Godzilla: King of the Monsters

No, you don't have cataracts. This is just what it looks like. (You might also have cataracts, I don't know.)

“Godzilla: King of the Monsters” is a sequel to 2014’s “Godzilla,” though the only returning characters are the title abomination and a few ancillary figures played by Ken Watanabe, Sally Hawkins, and David Strathairn, the latter two evidently only available (or willing) to participate for a few minutes apiece. Actually, that’s true of Godzilla, too, though a lack of Godzilla screen time in a Godzilla movie is not a new phenomenon.

Several other things are missing from “Godzilla: King of the Monsters” as well, including excitement, humor, and the visible light of the Earth’s sun. There are over a dozen giant so-called Titans in the film, but nearly every scene in which they are present takes place at night, underwater, or in thick fog, smoke, or rain. We’re never very interested in the humans in these stories, who just spend the whole time getting knocked around as collateral damage while the monsters fight; but in this one, the first big-budget film by “Krampus” director Michael Dougherty, the monsters are just as uninteresting as the people, their one appeal — how huge, awesome, and scary they look — obscured by so much CGI debris and too many tight close-ups.

Five years after the events of the previous movie, a secretive government agency called Monarch has established outposts at all locations worldwide where Titans have been found, keeping them contained and hibernated with a device called Orca that uses the creatures’ bioacoustics to produce a calming “alpha frequency” that mimics the one their lord and master, Godzilla, communicates with.

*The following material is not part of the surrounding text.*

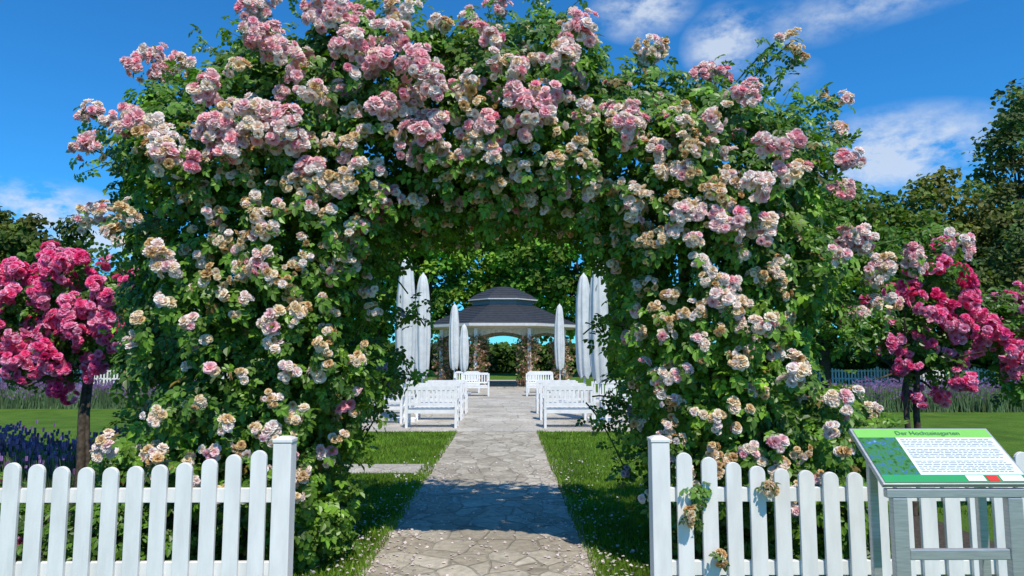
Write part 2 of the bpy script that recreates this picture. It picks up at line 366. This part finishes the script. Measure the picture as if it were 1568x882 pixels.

Orca was developed by ex-spouses Mark Russell (Kyle Chandler) and Emma Russell (Vera Farmiga), who have opposite views on the Titans, i.e., Mark wants to kill ’em all, Emma wants to restore nature’s balance by learning to co-exist peacefully with them. Their teenage daughter, Madison (Millie Bobby Brown), is caught in the middle, living with Mom but concerned about her.

Then along comes an eco-terrorist group led by one Jonah Alan (Charles Dance) that wants to awaken all the Titans and let nature run its course. Among these is one nicknamed “Monster Zero,” a nasty three-headed dragon so fearsome that even ancient monster lore has little to say about it. It is feasible that humanity will survive, but we’ll need Godzilla to assume his role as our protector and take control of his fellow beasts. But where is Godzilla? And does he even know he’s supposed to be helping us?

For a movie uninterested in its human characters, it sure introduces a lot of them for us to also not be interested in. Why, there’s the delightful O’Shea Jackson Jr. as an Army guy! He does nothing. Here’s Thomas Middleditch as a scientist, along for the ride. Bradley Whitford is the obligatory snarky-casual analyst, not one of his comments funny. According to IMDb, Ziyi Zhang plays two characters, though I’m not sure how. The film jumps around between locations so frequently that it’s easy to lose track of who’s where (or even who’s who), leaving CCH Pounder, Joe Morton, Aisha Hinds, and numerous others out in the wind. Watching the cast list roll by at the end means frequently thinking, “Oh yeah! He was in this!”

You know that thing in movies where an expert’s vacation is interrupted by a helicopter that lands right there next to the lake where they’re fishing or whatever and whisks the expert off to an important mission? That happens.

You know that other thing where a hatch or a door or something is stuck, so someone has to stay behind and open it manually to deploy the weapon, thereby sacrificing himself heroically? That also happens (twice, though it’s unclear whether the second person survives).

All anyone wants from a movie like this is memorable monster fights. What we can see is often spectacular, and Mothra’s design is beautiful, but it’s always too brief, too choppily edited, and smeared with evidence of the current weather patterns. The film, the cinematic equivalent of a rerun, offers no justification for its existence. Have I seen too many movies? Probably. But I think the real problem is that too many movies are just like too many other movies.

C (2 hrs., 11 min.; PG-13, some profanity, a lot of monster-on-monster violence.)